В ходе же баталий словенские солдаты судили о боевых качествах противостоящей силы со смешанными чувствами. Прежде всего, они выражали боязнь перед огромным численным превосходством Русской армии («на каждого нашего солдата приходилось несколько русских»), обходя молчанием ее достоинства и особенно подробно расписывая неорганизованность и саботаж, царившие в ней. Много говорили о малом количестве оружия для большого числа мобилизованных военнослужащих, о том, что снабжение оружием и боеприпасами было поставлено настолько плохо, что третья линия русских оставалась почти безоружной, а «на задних линиях только нечетные солдаты имели винтовку».

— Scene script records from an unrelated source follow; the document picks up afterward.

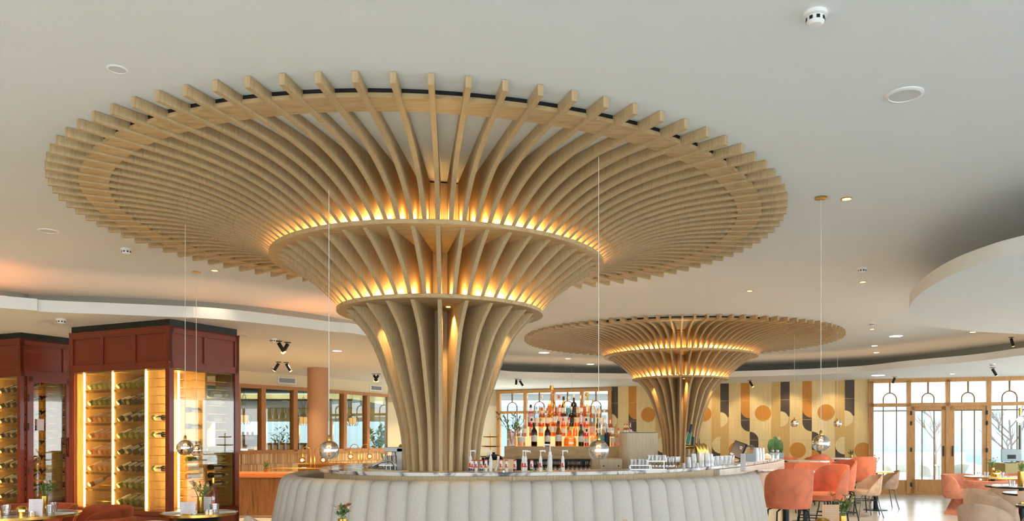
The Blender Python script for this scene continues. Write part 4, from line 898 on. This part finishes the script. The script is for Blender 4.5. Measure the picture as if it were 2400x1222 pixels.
for b_,nm in ((1,'centre bay'),(2,'right bay')):
    for k in range(8):
        c_,f_=('dark',('w','k','g','o','r')[(k*2+b_)%5]); bottles(MAm,bA[b_]+.04,bA[b_+1]-.04,2.0-.212*k,4,c_,f_,'%s, %s, far cabinet'%(name(k),nm),2)
# bottles lying sideways in the corner bay and behind the side pane
def side(M,x,y,z,d,c_,f_,lab): p=M@Vector((x,y,z)); wk(c_,f_).put(tuple(p),rot_axis(M,d,1.2),lab,'bottles lying sideways in the near cabinet')
x3=bB[2]+.04
for q,(k,c_) in enumerate(((5,'champ'),(7,'champ'),(11,'champ'))): side(MBm,x3,.14,2.13-.106*k+.05,(1,0,0),c_,'w','sparkling wine bottle lying sideways in the corner bay, near cabinet, %s from top'%ORD[q])
for q,(k,c_,f_,fl) in enumerate(((4,'dark','k',0),(9,'champ','g',0),(10,'green','g',1),(11,'rose','g',0),(12,'amber','g',1),(6,'dark','w',1),(8,'dark','w',0))):
    side(MBm,-.2,(.40 if fl else .72)*1.0 if False else .42,2.13-.106*k+.05,(0,1,0),c_,f_,'%s bottle lying behind the side pane, left part, %s wire shelf'%(CN[c_],ORD[k]))
for q,(k,c_,f_) in enumerate(((9,'white','w'),(10,'white','g'),(11,'champ','g'),(12,'champ','w'),(13,'dark','w'),(5,'green','w'),(2,'green','w'),(3,'white','g'))):
    side(MBm,-.12,.70,2.13-.106*k+.05,(0,1,0),c_,f_,'%s bottle lying behind the side pane, right part, %s wire shelf'%(CN[c_],ORD[k]))
for k in range(7): 
    y=.55; p=MAm@Vector((-.55,.98,1.95-.212*k)); wk('dark',('o','k','r','o','k','k','o')[k]).put(tuple(p),rot_axis(MAm,(.9,-.25,.4)),'dark red wine bottle behind the glazed side door, far cabinet, %s from top'%ORD[k],'bottles behind the far cabinet door')
rk=MB(); 
for k in range(7): rk.box(-.6,-.2,.95,1.06,1.93-.212*k-.04,1.93-.212*k-.03)
rk.build('door_shelves',BRASS,cabA)
# ================================================================ BACK BAR
DB=9.9; xa,xb=X(1182,DB),X(1460,DB)
t=thing('back_bar_shelf','thick pale oak shelf carrying the lit bottle display','shelf',(0,DB,0)); a=MB(); a.box(xa,xb,0,.75,1.13,1.29); a.build('shelf_slab',OAKH,t,bevel=.004)
a=MB()
for px in (1213,1243,1325,1367): x=X(px,DB+.1); a.box(x-.025,x+.025,.1,.15,0,1.13)
a.build('dark_post',DARK,t); a=MB(); a.box(xa+.1,xb-.1,.55,.6,0,1.13); a.build('lower_panel',WALNUT,t)
a=MB()
for y in (.06,.18,.3,.42): a.box(xa+.15,xb,y,y+.02,1.10,1.13)
a.build('glass_rail',DARK,t)
AMB=mat('lit_onyx',(250,214,170),.5,emit=(255,196,128),es=.85)
t2=thing('lit_bottle_steps','glowing amber stepped display boxes on the back bar shelf','display',(0,DB,1.29))
for i,(p0,p1,y0,y1,z1) in enumerate(((1207,1440,.14,.75,.125),(1236,1425,.27,.75,.25),(1262,1412,.40,.75,.375))):
    a=MB(); a.box(X(p0,DB+y0),X(p1,DB+y0),y0,y1,(0,.125,.25)[i],z1-.002); a.build('display_step',AMB,t2,bevel=.004)
light('POINT',(.1,DB-.1,2.2),10,(1,.75,.45),.2)
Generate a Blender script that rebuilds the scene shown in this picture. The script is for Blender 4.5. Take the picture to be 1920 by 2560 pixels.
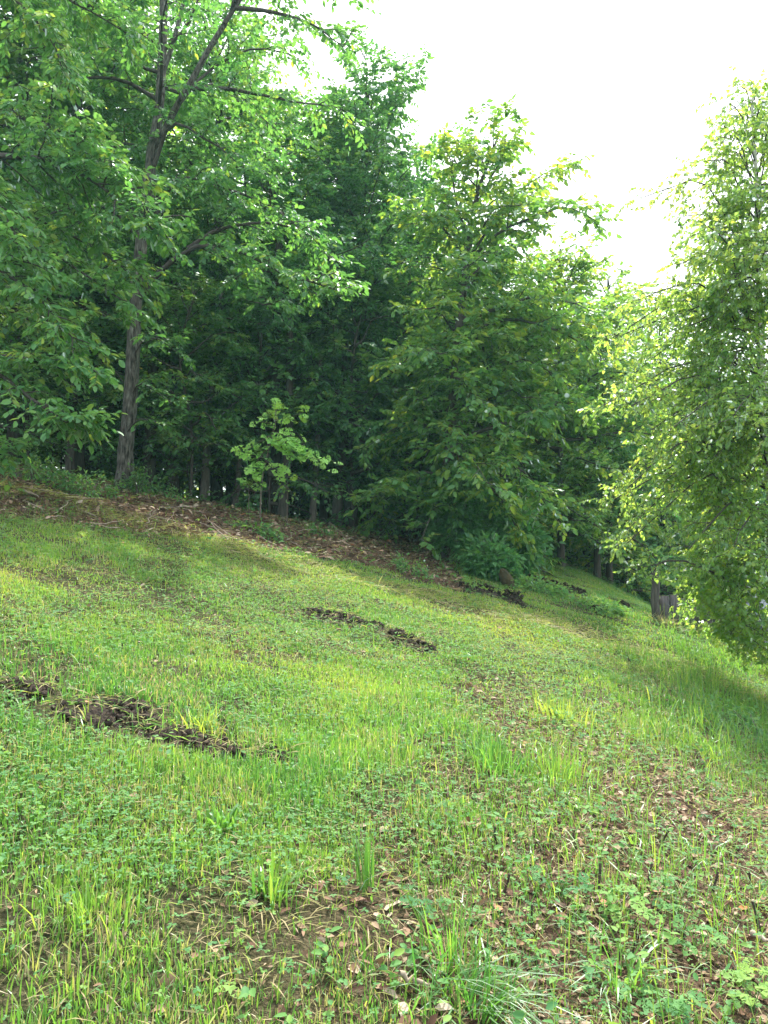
import bpy, math, numpy as np
from mathutils import Vector, Matrix
R = math.radians
for o in list(bpy.data.objects): bpy.data.objects.remove(o)
scn = bpy.context.scene
col = scn.collection

# ---------------------------------------------------------------- camera, world, sun, exposure
CAM_H = 1.6; PITCH = R(4.0); F = 1923.0
cam_d = bpy.data.cameras.new("camera"); cam = bpy.data.objects.new("camera", cam_d); col.objects.link(cam)
cam.location = (0, 0, CAM_H); cam.rotation_euler = (R(90) + PITCH, 0, 0)
cam_d.sensor_fit = 'VERTICAL'; cam_d.sensor_height = 24.0; cam_d.lens = 24.0 * F / 2560.0
cam_d.clip_start = 0.05; cam_d.clip_end = 2000
scn.camera = cam
scn.render.resolution_x = 768; scn.render.resolution_y = 1024

SUN_EL = R(60); SUN_AZ = R(17)          # azimuth from +Y (straight ahead) towards +X
world = bpy.data.worlds.new("World"); scn.world = world; world.use_nodes = True
nt = world.node_tree; nt.nodes.clear()
sky = nt.nodes.new('ShaderNodeTexSky'); sky.sky_type = 'NISHITA'; sky.sun_disc = False
sky.sun_elevation = SUN_EL; sky.sun_rotation = SUN_AZ; sky.air_density = 1.3; sky.dust_density = 6.0
mixw = nt.nodes.new('ShaderNodeMix'); mixw.data_type = 'RGBA'; mixw.inputs[0].default_value = 0.6
mixw.inputs[7].default_value = (9.0, 9.4, 9.8, 1)        # thin bright cloud veil
bg = nt.nodes.new('ShaderNodeBackground'); bg.inputs[1].default_value = 0.15
wo = nt.nodes.new('ShaderNodeOutputWorld')
nt.links.new(sky.outputs[0], mixw.inputs[6]); nt.links.new(mixw.outputs[2], bg.inputs[0]); nt.links.new(bg.outputs[0], wo.inputs[0])
sd = bpy.data.lights.new("sun", 'SUN'); sd.energy = 4.1; sd.angle = R(0.6); sd.color = (1.0, 0.95, 0.84)
sun = bpy.data.objects.new("sun", sd); col.objects.link(sun)
sdir = Vector((math.sin(SUN_AZ) * math.cos(SUN_EL), math.cos(SUN_AZ) * math.cos(SUN_EL), math.sin(SUN_EL)))
sun.rotation_euler = sdir.to_track_quat('Z', 'Y').to_euler(); sun.location = (0, 0, 30)
scn.view_settings.view_transform = 'Standard'; scn.view_settings.look = 'None'
scn.view_settings.exposure = 1.26; scn.view_settings.gamma = 1.0; scn.view_settings.use_curve_mapping = False

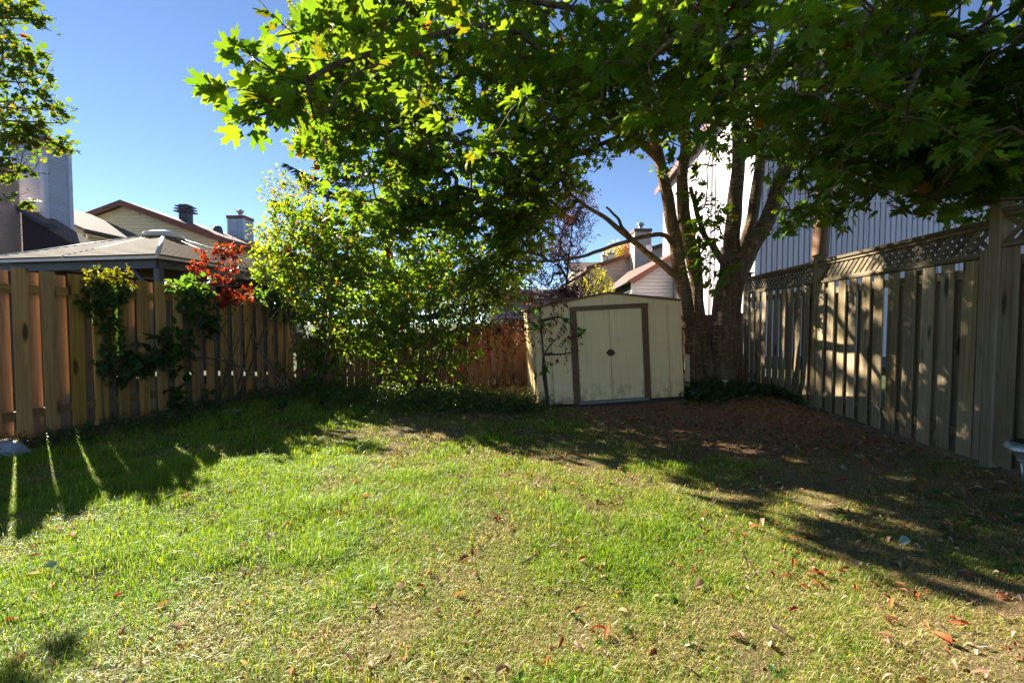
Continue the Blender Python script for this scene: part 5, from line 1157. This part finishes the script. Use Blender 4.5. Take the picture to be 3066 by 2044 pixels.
# cream plank leaning between shed and maple
q = P(2058, 1180, 8.0); b = MB(); b.box((0, 0, .28), (.10, .02, .62), None, .003); o = b.build('plank', M['siding_cream']); o.location = (q[0], 8.0, ghs(q[0], 8.0) - .03); o.rotation_euler = (R(-5), R(3), R(20)); tag(o, 'short cream plank leaning between the shed and the maple trunk', 'plank')
def stone(name, label, u, v, Y, size, mt, seed):
    import bmesh
    bm = bmesh.new(); bmesh.ops.create_icosphere(bm, subdivisions=3, radius=1.0); r = np.random.default_rng(seed); off = r.random(3) * 10
    for w in bm.verts:
        n = 1 + .22 * math.sin(w.co.x * 2.3 + off[0]) * math.cos(w.co.y * 2.1 + off[1]) + .12 * math.sin(w.co.z * 4 + off[2] + w.co.x * 3); w.co = Vector((w.co.x * size[0], w.co.y * size[1], w.co.z * size[2])) * n
    me = bpy.data.meshes.new(name); bm.to_mesh(me); bm.free(); me.polygons.foreach_set('use_smooth', np.ones(len(me.polygons), bool))
    p = P(u, v, Y); o = link(name, me, mt); o.location = (p[0], Y, ghs(p[0], Y) + size[2] * .35); return tag(o, label, 'stone')
stone('garden_stone', 'rounded pale grey stone at the left edge by the fence foot', 22, 1370, 4.25, (.19, .14, .11), M['stone'], 1)
stone('garden_stone', 'flat buff stone lying in the bed before the tan fence', 688, 1245, 6.3, (.17, .09, .04), paint('buff stone', (.25, .18, .12), .9), 2)
def ground_spot(u, v, Y, label):
    p = P(u, v, Y); loc = np.array([p[0], Y, ghs(p[0], Y)]); root = empty('plant_pot', loc, label, 'pot', 'small black pots in the bed')
    MB(loc).tube([loc, loc + (0, 0, .085)], [.042, .055], 14, False).build('pot_wall', M['black_plastic'], root); MB(loc).tube([loc + (0, 0, .08), loc + (0, 0, .098)], .06, 14, False).build('rim', M['black_plastic'], root); MB(loc).tube([loc + (0, 0, .06), loc + (0, 0, .068)], .049, 14).build('soil', M['twig_dark'], root)
ground_spot(846, 1232, 6.6, 'small black pot in the bed near the crooked stems'); ground_spot(970, 1228, 6.75, 'small black pot in the bed nearer the ground cover')
# fallen twigs
def twig(pts, r, label):
    a = np.array([[x, y, ghs(x, y) + .015] for x, y in pts]); b = a[0].copy(); o = MB(b).tube(smooth_path(a, 5), r, 6, True, .1).build('fallen_twig', M['twig']); o.location = b; tag(o, label, 'twig')
g = lambda u, v: (lambda d: (d[0], d[1]))(CAM + (P(u, v, 1.0) - CAM) * (CAM[2] / (CAM[2] - P(u, v, 1.0)[2])))
twig([g(420, 1322), g(520, 1314), g(600, 1306)], .012, 'long pale twig lying before the tan fence'); twig([g(470, 1270), g(505, 1300), g(512, 1312)], .008, 'short bent twig beside the long one in the bed')
twig([g(2420, 1226), g(2490, 1230)], .012, 'stick lying at the foot of the lattice fence'); twig([g(1560, 1690), g(1610, 1660)], .004, 'thin twig lying in the sunlit lawn')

В общем, мы можем заключить следующее: словенские солдаты придерживались стереотипа, по которому австро-венгерская армия боролась с сильно превосходящим числом русских солдат; эта оценка преимущественно исходила из очень важного для солдата фактора — перспективы выживания в контакте и столкновениях с неприятелем. Правда, появлялись и более объективные

[261]

оценки наряду с крайне ужасающими, например: «Регулярная российская армия была неплоха… Русские не были столь же кровожадны, как мы. Если вы сложили перед русским оружие, он сохранит вашу жизнь… Но не было ничего хорошего иметь дело с казаками. Они не проявляли вообще никакого милосердия… Русские ужасно поступили с нашими ранеными. Я сам видел, как они убили их без всякого милосердия…».

Словенские солдаты участвовали во многих боях и сражениях Первой мировой на двух театрах военных действий — с августа 1914 до осени 1915 г. против России в Галиции, в Карпатах и в Буковине и с осени 1915 г. на Итальянском фронте, в особенности при Соче (Изонцо) на словенской этнической территории. Хотя словенская журналистика и научные исследования больше повествуют о боях на Итальянском фронте, все же опыт, приобретенный на Востоке, был на первом месте, и именно он формировал многих солдат, по крайней мере в первый год войны, учитывая число тех, которые участвовали в этих боях, а также понесенные в них потери.

[262]

Примечания:

{*} В то время словенцы составляли 2,5% населения габсбургской монархии.